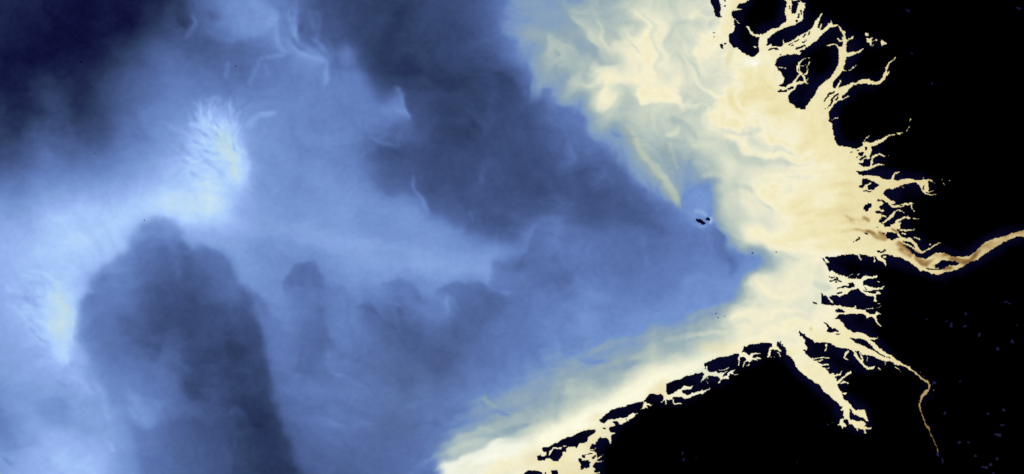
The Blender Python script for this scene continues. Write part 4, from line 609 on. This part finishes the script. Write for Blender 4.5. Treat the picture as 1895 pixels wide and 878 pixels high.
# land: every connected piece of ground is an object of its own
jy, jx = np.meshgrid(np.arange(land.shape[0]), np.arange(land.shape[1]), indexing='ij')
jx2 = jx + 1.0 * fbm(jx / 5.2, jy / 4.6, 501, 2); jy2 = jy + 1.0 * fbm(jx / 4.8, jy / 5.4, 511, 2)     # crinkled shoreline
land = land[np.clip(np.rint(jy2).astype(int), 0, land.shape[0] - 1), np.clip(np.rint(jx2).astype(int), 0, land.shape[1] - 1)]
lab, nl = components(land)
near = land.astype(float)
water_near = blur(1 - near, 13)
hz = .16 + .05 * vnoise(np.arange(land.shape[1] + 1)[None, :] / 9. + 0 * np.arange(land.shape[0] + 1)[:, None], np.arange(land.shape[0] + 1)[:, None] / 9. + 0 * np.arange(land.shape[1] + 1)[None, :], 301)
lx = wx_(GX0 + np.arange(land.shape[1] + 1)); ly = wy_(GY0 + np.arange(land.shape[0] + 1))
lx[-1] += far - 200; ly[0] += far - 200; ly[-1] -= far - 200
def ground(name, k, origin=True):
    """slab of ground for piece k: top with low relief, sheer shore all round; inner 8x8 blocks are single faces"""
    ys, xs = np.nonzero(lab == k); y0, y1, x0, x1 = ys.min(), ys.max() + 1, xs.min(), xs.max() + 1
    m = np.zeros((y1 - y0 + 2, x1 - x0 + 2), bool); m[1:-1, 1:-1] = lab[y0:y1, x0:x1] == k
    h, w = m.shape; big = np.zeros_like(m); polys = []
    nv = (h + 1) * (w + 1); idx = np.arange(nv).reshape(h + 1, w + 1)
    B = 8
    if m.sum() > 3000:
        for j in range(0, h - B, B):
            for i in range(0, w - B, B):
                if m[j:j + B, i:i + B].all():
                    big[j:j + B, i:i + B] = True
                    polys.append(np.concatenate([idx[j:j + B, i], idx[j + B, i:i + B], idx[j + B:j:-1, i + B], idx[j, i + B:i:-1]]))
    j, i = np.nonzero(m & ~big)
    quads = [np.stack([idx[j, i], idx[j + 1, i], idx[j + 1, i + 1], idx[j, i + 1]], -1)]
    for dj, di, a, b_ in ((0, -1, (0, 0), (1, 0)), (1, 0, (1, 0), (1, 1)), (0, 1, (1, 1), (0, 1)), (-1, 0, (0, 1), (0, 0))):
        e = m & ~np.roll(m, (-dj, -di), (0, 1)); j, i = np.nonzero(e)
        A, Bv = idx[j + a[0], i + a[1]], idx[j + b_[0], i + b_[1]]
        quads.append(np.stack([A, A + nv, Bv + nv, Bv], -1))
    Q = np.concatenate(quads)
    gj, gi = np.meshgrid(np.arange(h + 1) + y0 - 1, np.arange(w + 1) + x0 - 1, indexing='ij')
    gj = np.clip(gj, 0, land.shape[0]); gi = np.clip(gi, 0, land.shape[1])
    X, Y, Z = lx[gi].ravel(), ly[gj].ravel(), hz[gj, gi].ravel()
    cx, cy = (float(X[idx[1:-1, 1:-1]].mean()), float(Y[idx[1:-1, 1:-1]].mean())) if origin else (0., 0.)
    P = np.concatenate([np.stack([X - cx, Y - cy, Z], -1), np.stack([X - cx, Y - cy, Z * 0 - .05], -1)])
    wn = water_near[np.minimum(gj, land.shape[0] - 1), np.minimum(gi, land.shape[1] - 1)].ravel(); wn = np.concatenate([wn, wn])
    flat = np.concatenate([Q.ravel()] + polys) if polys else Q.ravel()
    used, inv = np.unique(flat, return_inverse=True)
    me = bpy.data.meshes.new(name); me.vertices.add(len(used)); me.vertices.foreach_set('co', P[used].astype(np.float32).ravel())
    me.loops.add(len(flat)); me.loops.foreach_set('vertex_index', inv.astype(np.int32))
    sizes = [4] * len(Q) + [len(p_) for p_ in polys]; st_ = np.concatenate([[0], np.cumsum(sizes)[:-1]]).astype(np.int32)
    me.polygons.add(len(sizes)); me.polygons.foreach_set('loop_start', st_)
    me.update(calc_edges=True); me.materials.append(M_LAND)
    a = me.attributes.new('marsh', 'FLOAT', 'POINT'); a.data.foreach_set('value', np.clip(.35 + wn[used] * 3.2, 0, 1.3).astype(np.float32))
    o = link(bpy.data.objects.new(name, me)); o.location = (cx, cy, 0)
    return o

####

*To be done*: Skip every picture and transcribe the data above exactly.

*Solution for this task*:
The Blender Python script for this scene continues. Write part 4, from line 609 on. This part finishes the script. Write for Blender 4.5. Treat the picture as 1895 pixels wide and 878 pixels high.
# land: every connected piece of ground is an object of its own
jy, jx = np.meshgrid(np.arange(land.shape[0]), np.arange(land.shape[1]), indexing='ij')
jx2 = jx + 1.0 * fbm(jx / 5.2, jy / 4.6, 501, 2); jy2 = jy + 1.0 * fbm(jx / 4.8, jy / 5.4, 511, 2)     # crinkled shoreline
land = land[np.clip(np.rint(jy2).astype(int), 0, land.shape[0] - 1), np.clip(np.rint(jx2).astype(int), 0, land.shape[1] - 1)]
lab, nl = components(land)
near = land.astype(float)
water_near = blur(1 - near, 13)
hz = .16 + .05 * vnoise(np.arange(land.shape[1] + 1)[None, :] / 9. + 0 * np.arange(land.shape[0] + 1)[:, None], np.arange(land.shape[0] + 1)[:, None] / 9. + 0 * np.arange(land.shape[1] + 1)[None, :], 301)
lx = wx_(GX0 + np.arange(land.shape[1] + 1)); ly = wy_(GY0 + np.arange(land.shape[0] + 1))
lx[-1] += far - 200; ly[0] += far - 200; ly[-1] -= far - 200
def ground(name, k, origin=True):
    """slab of ground for piece k: top with low relief, sheer shore all round; inner 8x8 blocks are single faces"""
    ys, xs = np.nonzero(lab == k); y0, y1, x0, x1 = ys.min(), ys.max() + 1, xs.min(), xs.max() + 1
    m = np.zeros((y1 - y0 + 2, x1 - x0 + 2), bool); m[1:-1, 1:-1] = lab[y0:y1, x0:x1] == k
    h, w = m.shape; big = np.zeros_like(m); polys = []
    nv = (h + 1) * (w + 1); idx = np.arange(nv).reshape(h + 1, w + 1)
    B = 8
    if m.sum() > 3000:
        for j in range(0, h - B, B):
            for i in range(0, w - B, B):
                if m[j:j + B, i:i + B].all():
                    big[j:j + B, i:i + B] = True
                    polys.append(np.concatenate([idx[j:j + B, i], idx[j + B, i:i + B], idx[j + B:j:-1, i + B], idx[j, i + B:i:-1]]))
    j, i = np.nonzero(m & ~big)
    quads = [np.stack([idx[j, i], idx[j + 1, i], idx[j + 1, i + 1], idx[j, i + 1]], -1)]
    for dj, di, a, b_ in ((0, -1, (0, 0), (1, 0)), (1, 0, (1, 0), (1, 1)), (0, 1, (1, 1), (0, 1)), (-1, 0, (0, 1), (0, 0))):
        e = m & ~np.roll(m, (-dj, -di), (0, 1)); j, i = np.nonzero(e)
        A, Bv = idx[j + a[0], i + a[1]], idx[j + b_[0], i + b_[1]]
        quads.append(np.stack([A, A + nv, Bv + nv, Bv], -1))
    Q = np.concatenate(quads)
    gj, gi = np.meshgrid(np.arange(h + 1) + y0 - 1, np.arange(w + 1) + x0 - 1, indexing='ij')
    gj = np.clip(gj, 0, land.shape[0]); gi = np.clip(gi, 0, land.shape[1])
    X, Y, Z = lx[gi].ravel(), ly[gj].ravel(), hz[gj, gi].ravel()
    cx, cy = (float(X[idx[1:-1, 1:-1]].mean()), float(Y[idx[1:-1, 1:-1]].mean())) if origin else (0., 0.)
    P = np.concatenate([np.stack([X - cx, Y - cy, Z], -1), np.stack([X - cx, Y - cy, Z * 0 - .05], -1)])
    wn = water_near[np.minimum(gj, land.shape[0] - 1), np.minimum(gi, land.shape[1] - 1)].ravel(); wn = np.concatenate([wn, wn])
    flat = np.concatenate([Q.ravel()] + polys) if polys else Q.ravel()
    used, inv = np.unique(flat, return_inverse=True)
    me = bpy.data.meshes.new(name); me.vertices.add(len(used)); me.vertices.foreach_set('co', P[used].astype(np.float32).ravel())
    me.loops.add(len(flat)); me.loops.foreach_set('vertex_index', inv.astype(np.int32))
    sizes = [4] * len(Q) + [len(p_) for p_ in polys]; st_ = np.concatenate([[0], np.cumsum(sizes)[:-1]]).astype(np.int32)
    me.polygons.add(len(sizes)); me.polygons.foreach_set('loop_start', st_)
    me.update(calc_edges=True); me.materials.append(M_LAND)
    a = me.attributes.new('marsh', 'FLOAT', 'POINT'); a.data.foreach_set('value', np.clip(.35 + wn[used] * 3.2, 0, 1.3).astype(np.float32))
    o = link(bpy.data.objects.new(name, me)); o.location = (cx, cy, 0)
    return o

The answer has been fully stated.